RECORDS FOR PROCESSING —
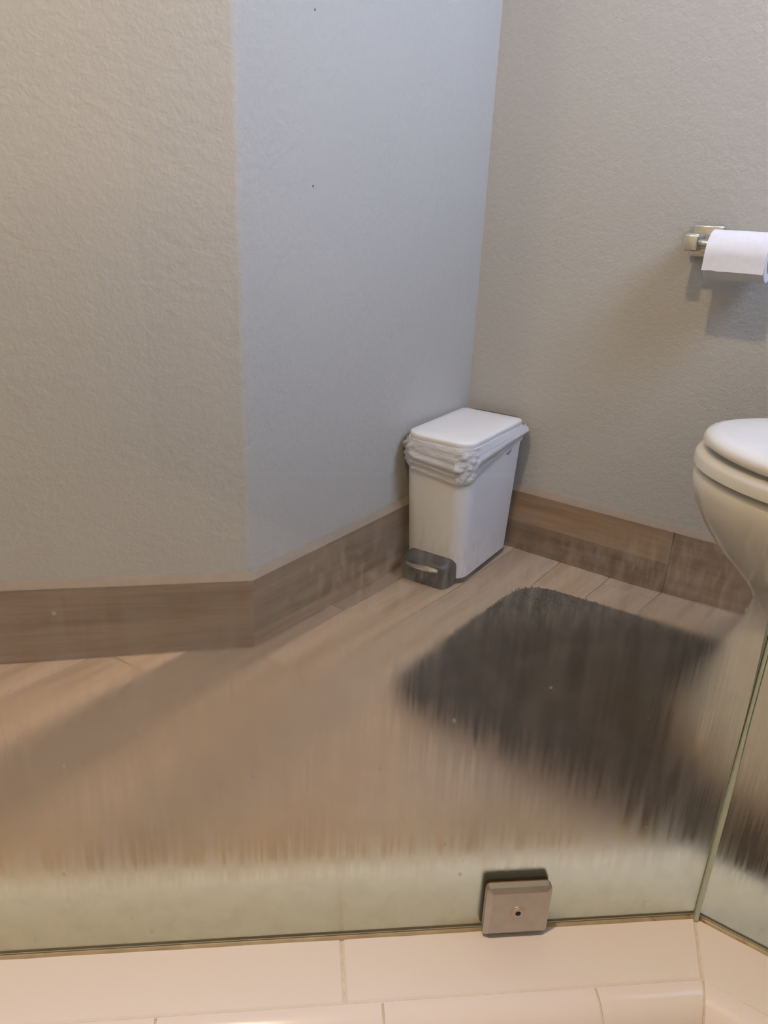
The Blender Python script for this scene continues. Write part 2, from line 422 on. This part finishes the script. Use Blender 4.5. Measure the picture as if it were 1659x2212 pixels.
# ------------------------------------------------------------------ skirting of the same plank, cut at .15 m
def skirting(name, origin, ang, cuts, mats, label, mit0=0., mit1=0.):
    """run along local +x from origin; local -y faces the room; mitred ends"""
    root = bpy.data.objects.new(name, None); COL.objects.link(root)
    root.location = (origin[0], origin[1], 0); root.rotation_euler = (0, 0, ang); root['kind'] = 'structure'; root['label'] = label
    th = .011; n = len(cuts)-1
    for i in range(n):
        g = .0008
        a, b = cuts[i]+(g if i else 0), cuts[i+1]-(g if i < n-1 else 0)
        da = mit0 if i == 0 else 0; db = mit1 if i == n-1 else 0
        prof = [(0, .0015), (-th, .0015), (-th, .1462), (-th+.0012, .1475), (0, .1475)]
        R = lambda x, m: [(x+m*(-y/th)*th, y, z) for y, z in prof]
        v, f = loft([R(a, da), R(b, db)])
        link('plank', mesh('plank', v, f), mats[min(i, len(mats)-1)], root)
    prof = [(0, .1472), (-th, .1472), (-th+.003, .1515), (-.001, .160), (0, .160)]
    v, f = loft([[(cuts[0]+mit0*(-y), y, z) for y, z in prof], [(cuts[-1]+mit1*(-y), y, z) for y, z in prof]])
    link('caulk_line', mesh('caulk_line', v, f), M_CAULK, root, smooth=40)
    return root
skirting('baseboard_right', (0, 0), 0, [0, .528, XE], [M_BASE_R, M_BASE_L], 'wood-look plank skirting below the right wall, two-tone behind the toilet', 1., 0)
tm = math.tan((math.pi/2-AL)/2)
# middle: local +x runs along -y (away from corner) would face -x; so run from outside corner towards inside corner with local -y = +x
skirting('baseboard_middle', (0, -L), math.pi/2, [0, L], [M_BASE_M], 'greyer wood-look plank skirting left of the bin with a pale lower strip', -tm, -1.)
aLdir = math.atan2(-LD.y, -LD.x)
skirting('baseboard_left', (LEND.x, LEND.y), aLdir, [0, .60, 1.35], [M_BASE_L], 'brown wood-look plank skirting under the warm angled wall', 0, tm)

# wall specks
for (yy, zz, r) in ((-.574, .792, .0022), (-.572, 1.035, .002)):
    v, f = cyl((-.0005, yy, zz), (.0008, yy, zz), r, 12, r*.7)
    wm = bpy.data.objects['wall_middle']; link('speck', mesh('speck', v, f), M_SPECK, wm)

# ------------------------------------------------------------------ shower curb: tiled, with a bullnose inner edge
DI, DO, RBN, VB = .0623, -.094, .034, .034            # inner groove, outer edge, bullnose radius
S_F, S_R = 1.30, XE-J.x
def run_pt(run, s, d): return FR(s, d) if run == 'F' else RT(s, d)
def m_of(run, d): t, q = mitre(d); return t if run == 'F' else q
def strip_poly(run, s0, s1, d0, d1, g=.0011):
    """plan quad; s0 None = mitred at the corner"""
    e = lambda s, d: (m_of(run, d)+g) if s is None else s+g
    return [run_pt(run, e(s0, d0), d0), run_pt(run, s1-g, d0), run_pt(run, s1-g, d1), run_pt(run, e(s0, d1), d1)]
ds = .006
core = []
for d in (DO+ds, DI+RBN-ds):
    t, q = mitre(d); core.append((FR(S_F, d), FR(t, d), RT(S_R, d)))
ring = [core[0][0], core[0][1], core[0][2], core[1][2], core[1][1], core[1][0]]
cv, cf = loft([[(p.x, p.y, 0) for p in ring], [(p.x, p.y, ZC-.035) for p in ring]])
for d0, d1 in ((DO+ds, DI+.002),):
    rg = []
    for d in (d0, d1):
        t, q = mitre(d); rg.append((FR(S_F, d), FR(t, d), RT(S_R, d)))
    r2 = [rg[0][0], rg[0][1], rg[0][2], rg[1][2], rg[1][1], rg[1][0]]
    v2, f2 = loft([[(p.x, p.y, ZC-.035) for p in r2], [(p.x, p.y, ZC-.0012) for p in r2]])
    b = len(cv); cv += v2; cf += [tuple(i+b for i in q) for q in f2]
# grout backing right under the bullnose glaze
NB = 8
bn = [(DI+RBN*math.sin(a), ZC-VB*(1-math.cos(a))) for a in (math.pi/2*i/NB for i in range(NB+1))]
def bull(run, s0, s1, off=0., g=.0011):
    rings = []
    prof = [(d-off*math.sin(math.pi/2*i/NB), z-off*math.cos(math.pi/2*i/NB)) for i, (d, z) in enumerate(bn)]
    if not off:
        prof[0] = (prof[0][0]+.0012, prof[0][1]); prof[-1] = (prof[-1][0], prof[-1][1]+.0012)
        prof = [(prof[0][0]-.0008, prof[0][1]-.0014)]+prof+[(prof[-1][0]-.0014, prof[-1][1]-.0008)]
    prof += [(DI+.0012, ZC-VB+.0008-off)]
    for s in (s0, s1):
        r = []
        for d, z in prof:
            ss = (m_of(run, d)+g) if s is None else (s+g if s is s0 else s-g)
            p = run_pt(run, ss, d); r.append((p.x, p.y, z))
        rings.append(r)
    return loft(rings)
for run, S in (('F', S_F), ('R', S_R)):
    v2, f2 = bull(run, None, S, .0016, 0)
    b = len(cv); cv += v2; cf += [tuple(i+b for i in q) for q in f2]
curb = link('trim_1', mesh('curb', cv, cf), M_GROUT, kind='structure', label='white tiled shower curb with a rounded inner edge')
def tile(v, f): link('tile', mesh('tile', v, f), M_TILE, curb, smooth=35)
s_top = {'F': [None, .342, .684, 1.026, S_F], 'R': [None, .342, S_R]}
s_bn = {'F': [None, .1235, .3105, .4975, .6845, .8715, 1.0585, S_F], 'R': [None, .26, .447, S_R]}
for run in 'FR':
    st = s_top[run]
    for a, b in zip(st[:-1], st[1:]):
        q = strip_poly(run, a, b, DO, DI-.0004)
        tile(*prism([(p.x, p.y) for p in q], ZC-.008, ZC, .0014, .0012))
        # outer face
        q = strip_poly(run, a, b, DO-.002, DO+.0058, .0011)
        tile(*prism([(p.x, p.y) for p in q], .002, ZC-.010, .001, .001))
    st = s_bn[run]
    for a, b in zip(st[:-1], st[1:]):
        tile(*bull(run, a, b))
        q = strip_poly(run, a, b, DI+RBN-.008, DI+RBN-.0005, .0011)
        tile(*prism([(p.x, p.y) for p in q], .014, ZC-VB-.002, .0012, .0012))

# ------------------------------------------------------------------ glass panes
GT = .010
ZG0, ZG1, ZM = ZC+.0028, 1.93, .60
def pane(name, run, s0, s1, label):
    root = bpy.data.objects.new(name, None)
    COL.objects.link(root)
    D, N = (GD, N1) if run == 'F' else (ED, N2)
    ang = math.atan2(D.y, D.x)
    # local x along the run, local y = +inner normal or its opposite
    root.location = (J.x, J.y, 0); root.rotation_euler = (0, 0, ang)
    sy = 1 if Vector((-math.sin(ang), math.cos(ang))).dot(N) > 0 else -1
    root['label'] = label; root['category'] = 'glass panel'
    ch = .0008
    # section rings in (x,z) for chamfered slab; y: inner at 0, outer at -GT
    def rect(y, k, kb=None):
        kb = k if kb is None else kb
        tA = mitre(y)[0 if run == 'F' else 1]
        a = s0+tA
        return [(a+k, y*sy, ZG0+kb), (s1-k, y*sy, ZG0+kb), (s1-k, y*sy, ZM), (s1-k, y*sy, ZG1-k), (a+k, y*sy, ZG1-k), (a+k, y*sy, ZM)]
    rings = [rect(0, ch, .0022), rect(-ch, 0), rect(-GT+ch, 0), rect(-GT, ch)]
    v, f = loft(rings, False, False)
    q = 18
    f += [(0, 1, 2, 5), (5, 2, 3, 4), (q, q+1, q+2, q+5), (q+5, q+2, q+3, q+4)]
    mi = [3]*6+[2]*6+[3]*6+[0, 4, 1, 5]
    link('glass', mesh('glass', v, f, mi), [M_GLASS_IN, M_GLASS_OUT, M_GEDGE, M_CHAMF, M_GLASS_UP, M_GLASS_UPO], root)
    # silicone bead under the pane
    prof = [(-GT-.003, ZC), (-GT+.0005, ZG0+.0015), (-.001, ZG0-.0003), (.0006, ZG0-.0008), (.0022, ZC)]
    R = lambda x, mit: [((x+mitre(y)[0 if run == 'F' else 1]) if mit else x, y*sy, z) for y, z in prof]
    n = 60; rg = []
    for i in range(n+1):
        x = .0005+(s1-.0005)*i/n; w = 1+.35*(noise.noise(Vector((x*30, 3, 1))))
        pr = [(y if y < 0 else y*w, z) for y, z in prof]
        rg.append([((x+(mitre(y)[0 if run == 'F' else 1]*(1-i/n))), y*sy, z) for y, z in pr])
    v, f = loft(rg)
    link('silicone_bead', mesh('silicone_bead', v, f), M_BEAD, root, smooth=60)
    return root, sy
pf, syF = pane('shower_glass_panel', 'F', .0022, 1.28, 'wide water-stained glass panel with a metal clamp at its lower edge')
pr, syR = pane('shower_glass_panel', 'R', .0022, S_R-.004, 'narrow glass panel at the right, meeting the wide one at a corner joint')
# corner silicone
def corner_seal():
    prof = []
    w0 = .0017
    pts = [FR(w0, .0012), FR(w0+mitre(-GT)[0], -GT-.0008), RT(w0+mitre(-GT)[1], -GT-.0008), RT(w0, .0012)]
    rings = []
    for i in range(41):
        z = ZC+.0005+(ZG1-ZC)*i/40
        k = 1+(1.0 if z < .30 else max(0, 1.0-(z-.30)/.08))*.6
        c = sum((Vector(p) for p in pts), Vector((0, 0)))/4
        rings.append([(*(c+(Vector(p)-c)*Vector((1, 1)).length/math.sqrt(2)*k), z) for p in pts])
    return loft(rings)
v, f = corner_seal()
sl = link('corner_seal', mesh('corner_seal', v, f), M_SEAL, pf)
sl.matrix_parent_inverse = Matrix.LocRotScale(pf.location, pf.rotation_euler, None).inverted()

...

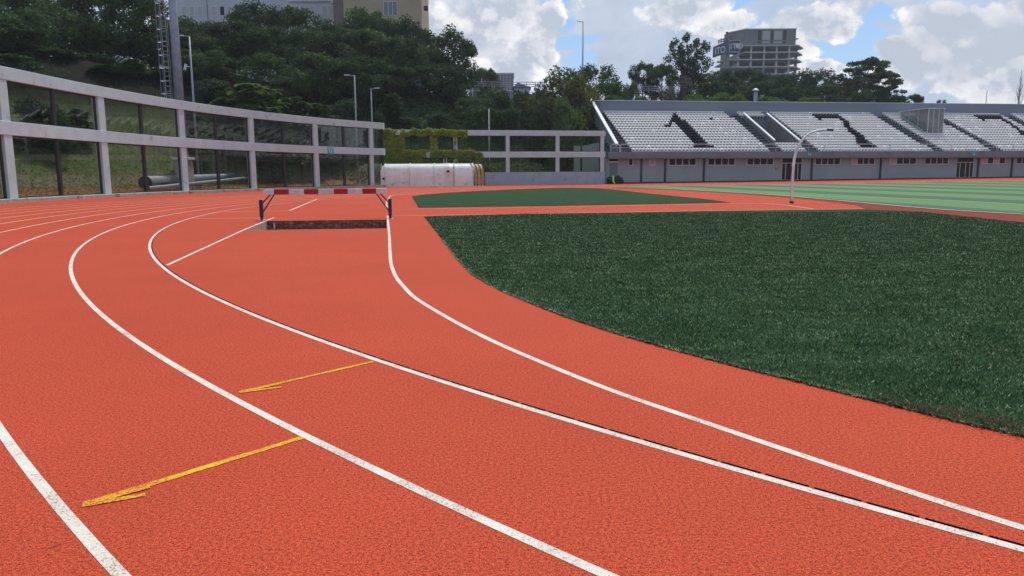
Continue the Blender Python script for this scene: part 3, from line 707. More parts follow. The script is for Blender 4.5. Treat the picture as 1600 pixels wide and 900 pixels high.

WHAT NEEDS TO BE DONE —
Identify every line above that includes the word "part", and show those lines.

REPLY —
The Blender Python script for this scene continues. Write part 2, from line 422 on. This part finishes the script. Use Blender 4.5. Measure the picture as if it were 1659x2212 pixels.
Continue the Blender Python script for this scene: part 3, from line 707. More parts follow. The script is for Blender 4.5. Treat the picture as 1600 pixels wide and 900 pixels high.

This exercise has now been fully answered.